1. 1. Questions to the Cabinet Secretary for Finance and Local Government – in the Senedd on 25 October 2017.
3. Will the Welsh Government scrap the public sector pay cap? (OAQ51243)
Dirprwy Lywydd, the pay cap imposed by the UK Government should end, and the UK Government, not Welsh public services, must find the money to do so.
Well, the Scottish Government, last month, in its programme for government, has committed to scrapping the pay cap for NHS staff, for teachers, for civil servants and other hard-pressed public sector workers. Responding to this, the interim leader of the Labour Party in Scotland, Alex Rowley, said:
This SNP u-turn is long overdue, and it is welcome to see that’ finance secretary
Derek Mackay has finally followed Labour’s lead to end the pay cap.’
Now, Labour are calling for the Westminster Government to scrap the pay cap. They’re applauding the Scottish Government in scrapping the pay cap. But, in the case of the one Government where they could end it themselves, they’re refusing to do so. Isn’t this rank hypocrisy of the worst kind?
What it is, Dirprwy Lywydd, is a reflection of the different levers available to different Governments in parts of the United Kingdom. I am meeting Derek Mackay tomorrow. I look forward to discussing with him how far he has got in his plans. We don’t have much detail yet, either of the extent to which the pay cap will be able to be lifted in Scotland, or how he intends to pay for that, but his ability to raise funds is of a different order to ours, and he does not have to make some of the arguments I have to make about the UK Government’s impact on our budget. So, I look forward to discussing it further with him, but the difference lies not in the sense that Adam Price outlined, but in the different set of tools and capacities that different parts of the United Kingdom have to take action in this area.
Public sector workers in Wales deserve a pay rise. Public sector workers in Wales need a pay rise. They’re still paying the price for the casino capitalist bankers who took us into an economic crisis. Does the Cabinet Secretary agree that Westminster needs to end austerity and increase the budget allocation to Wales so that we will be able to give workers in Wales the well-deserved pay rise that they really should get?
Dirprwy Lywydd, I entirely agree with what Mike Hedges has said. Of course public sector workers in Wales deserve to be properly paid for the work that they do, and he’s absolutely right to point to the fact that people who struggle on on wages that have not been increased year on year ask how it turned out that they were responsible for the banking crisis of a decade ago while those who were responsible for it appear to have to shoulder a good deal less of that burden.

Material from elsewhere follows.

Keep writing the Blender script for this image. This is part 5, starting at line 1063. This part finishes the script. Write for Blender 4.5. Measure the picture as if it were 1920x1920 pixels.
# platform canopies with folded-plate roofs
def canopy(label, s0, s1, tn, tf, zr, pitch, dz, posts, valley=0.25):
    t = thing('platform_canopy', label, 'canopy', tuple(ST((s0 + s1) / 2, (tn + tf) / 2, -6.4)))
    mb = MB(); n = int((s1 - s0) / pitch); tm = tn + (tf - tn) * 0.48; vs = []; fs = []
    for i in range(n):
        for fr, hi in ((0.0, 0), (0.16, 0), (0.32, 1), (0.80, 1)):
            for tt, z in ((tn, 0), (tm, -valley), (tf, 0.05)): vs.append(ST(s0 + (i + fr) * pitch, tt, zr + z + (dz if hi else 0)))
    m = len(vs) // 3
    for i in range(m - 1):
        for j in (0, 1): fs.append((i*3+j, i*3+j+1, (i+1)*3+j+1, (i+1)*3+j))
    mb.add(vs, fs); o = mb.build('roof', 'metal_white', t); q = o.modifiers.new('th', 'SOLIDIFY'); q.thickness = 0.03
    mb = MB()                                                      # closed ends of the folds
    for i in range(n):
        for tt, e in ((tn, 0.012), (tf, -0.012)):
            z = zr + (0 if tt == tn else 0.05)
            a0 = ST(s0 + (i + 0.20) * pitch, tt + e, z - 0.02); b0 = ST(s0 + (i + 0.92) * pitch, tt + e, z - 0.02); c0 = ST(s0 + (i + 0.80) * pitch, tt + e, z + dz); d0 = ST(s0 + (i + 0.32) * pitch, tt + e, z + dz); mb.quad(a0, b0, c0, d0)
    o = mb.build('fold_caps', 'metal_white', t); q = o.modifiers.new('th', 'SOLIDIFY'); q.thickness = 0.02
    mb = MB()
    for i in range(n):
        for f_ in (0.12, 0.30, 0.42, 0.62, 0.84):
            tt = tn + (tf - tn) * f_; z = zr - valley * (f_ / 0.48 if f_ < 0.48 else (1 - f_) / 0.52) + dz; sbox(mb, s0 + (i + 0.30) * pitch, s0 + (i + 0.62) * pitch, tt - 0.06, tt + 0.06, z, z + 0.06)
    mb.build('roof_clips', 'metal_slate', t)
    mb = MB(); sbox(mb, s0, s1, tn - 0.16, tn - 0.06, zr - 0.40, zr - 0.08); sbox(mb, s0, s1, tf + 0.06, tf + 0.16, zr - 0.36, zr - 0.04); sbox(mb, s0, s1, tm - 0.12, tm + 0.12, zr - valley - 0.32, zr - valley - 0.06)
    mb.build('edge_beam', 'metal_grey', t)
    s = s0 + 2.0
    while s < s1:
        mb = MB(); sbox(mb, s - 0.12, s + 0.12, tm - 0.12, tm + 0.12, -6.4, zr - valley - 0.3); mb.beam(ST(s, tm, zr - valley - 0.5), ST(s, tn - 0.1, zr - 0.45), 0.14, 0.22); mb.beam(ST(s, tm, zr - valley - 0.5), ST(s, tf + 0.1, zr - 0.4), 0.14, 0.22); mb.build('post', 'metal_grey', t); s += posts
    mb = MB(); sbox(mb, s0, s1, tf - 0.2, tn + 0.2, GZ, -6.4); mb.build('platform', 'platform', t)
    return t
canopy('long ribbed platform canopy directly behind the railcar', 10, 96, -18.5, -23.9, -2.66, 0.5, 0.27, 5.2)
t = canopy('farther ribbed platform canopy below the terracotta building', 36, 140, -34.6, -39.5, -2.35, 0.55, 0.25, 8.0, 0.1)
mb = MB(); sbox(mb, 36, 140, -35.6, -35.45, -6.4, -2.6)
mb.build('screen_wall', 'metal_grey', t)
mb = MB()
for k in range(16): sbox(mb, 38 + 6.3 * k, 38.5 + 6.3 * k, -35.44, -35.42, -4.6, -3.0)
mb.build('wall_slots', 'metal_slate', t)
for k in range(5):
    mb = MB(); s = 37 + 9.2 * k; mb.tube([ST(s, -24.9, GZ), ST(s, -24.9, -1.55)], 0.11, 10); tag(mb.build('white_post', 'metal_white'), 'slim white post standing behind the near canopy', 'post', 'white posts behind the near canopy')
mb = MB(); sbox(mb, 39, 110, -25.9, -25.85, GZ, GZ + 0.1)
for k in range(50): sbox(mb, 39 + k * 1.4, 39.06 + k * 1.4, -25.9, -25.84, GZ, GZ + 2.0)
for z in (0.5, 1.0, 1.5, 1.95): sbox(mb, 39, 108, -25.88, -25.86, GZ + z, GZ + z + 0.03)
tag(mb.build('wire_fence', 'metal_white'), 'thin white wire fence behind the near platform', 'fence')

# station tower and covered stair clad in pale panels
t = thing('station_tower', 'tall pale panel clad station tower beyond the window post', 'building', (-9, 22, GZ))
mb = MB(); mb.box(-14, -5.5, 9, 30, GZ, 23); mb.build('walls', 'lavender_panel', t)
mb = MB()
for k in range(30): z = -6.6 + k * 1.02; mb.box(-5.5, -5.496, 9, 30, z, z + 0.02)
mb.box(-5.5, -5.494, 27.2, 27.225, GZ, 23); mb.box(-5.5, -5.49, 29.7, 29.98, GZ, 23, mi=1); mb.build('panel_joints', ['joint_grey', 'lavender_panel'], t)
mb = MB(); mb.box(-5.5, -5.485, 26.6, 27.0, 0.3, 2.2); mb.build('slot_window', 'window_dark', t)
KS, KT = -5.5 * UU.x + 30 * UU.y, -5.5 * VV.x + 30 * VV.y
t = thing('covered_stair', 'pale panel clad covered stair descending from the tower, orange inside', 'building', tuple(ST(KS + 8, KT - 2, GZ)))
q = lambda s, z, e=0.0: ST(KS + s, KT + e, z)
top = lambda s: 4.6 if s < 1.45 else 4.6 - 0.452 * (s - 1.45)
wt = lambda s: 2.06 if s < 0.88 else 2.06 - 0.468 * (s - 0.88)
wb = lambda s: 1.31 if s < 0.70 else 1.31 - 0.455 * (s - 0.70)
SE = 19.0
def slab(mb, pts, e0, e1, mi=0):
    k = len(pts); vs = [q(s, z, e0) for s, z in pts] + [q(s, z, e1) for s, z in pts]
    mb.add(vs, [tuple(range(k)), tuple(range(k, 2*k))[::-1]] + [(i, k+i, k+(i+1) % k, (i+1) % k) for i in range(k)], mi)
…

Mike is absolutely right as well, Dirprwy Lywydd, in saying that, just as the pay cap in Wales should be lifted, then the responsibility for paying for lifting that cap, for that policy in the first place, must come from those who are responsible for it. They must provide the money. The First Minister has provided a guarantee that if a cap is raised in November’s budget and the money flows to Wales to lift that cap, every penny of that will be devoted to that purpose.
Whilst we in UKIP recognise that the public sector pay cap must be brought to an end and all employees, not just a chosen few, should be paid commensurate with their work grades, we also believe that there are huge opportunities to avoid the high levels of waste in some parts of the public sector. Bureaucracy and waste are still prevalent in the NHS and, in some instances, could be said to be at epidemic levels. Does the Cabinet Secretary agree that only by reducing the huge levels of bureaucratic staffing endemic in our public services will we be able to fund true front-line staff, with salaries commensurate with their responsibilities, and this on a sustainable basis?
I don’t agree with the point the Member has made in the way that he makes it. I would have agreed with him had he simply said that there are always efficiencies that can be made and ought to be made in public services. That is undoubtedly true. To go on, though, to make some far more sweeping assertion that public services are bloated bureaucracies just flies in the face of what we know about them. Many of our public services have very hollowed-out centres, have reduced the capacity that they have at the centre to run very large and very complex organisations to what I regard as the minimum sustainable level. Does that mean that they should not go on trying to make sure that money is squeezed out and put in the front line? No, it doesn’t. Should that money go to people who are providing front-line services? Yes, it should. Should that money be directed to a chosen few, as the Chief Secretary to the Treasury has suggested? No, it shouldn’t.